The request. Every line below must be reproduced exactly. Copy them all.

** begin **

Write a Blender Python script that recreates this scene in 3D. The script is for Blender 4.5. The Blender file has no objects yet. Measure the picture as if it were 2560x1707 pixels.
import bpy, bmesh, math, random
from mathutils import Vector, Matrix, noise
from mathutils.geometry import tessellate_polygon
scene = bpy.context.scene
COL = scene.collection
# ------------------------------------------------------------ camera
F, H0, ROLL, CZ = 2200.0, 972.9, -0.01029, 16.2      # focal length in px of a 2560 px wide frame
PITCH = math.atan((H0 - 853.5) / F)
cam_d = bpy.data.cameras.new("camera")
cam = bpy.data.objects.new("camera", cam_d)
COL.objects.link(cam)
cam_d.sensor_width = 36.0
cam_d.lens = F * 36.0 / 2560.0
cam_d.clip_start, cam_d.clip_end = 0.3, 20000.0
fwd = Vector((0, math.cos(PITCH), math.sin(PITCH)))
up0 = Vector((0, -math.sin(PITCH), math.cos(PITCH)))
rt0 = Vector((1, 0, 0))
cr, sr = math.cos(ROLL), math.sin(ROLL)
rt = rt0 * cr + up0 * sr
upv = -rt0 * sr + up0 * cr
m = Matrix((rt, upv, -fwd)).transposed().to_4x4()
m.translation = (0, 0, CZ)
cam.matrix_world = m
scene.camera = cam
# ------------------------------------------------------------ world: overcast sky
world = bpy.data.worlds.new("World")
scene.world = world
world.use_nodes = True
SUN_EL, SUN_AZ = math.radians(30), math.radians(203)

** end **

Solution for this task.
Write a Blender Python script that recreates this scene in 3D. The script is for Blender 4.5. The Blender file has no objects yet. Measure the picture as if it were 2560x1707 pixels.
import bpy, bmesh, math, random
from mathutils import Vector, Matrix, noise
from mathutils.geometry import tessellate_polygon
scene = bpy.context.scene
COL = scene.collection
# ------------------------------------------------------------ camera
F, H0, ROLL, CZ = 2200.0, 972.9, -0.01029, 16.2      # focal length in px of a 2560 px wide frame
PITCH = math.atan((H0 - 853.5) / F)
cam_d = bpy.data.cameras.new("camera")
cam = bpy.data.objects.new("camera", cam_d)
COL.objects.link(cam)
cam_d.sensor_width = 36.0
cam_d.lens = F * 36.0 / 2560.0
cam_d.clip_start, cam_d.clip_end = 0.3, 20000.0
fwd = Vector((0, math.cos(PITCH), math.sin(PITCH)))
up0 = Vector((0, -math.sin(PITCH), math.cos(PITCH)))
rt0 = Vector((1, 0, 0))
cr, sr = math.cos(ROLL), math.sin(ROLL)
rt = rt0 * cr + up0 * sr
upv = -rt0 * sr + up0 * cr
m = Matrix((rt, upv, -fwd)).transposed().to_4x4()
m.translation = (0, 0, CZ)
cam.matrix_world = m
scene.camera = cam
# ------------------------------------------------------------ world: overcast sky
world = bpy.data.worlds.new("World")
scene.world = world
world.use_nodes = True
SUN_EL, SUN_AZ = math.radians(30), math.radians(203)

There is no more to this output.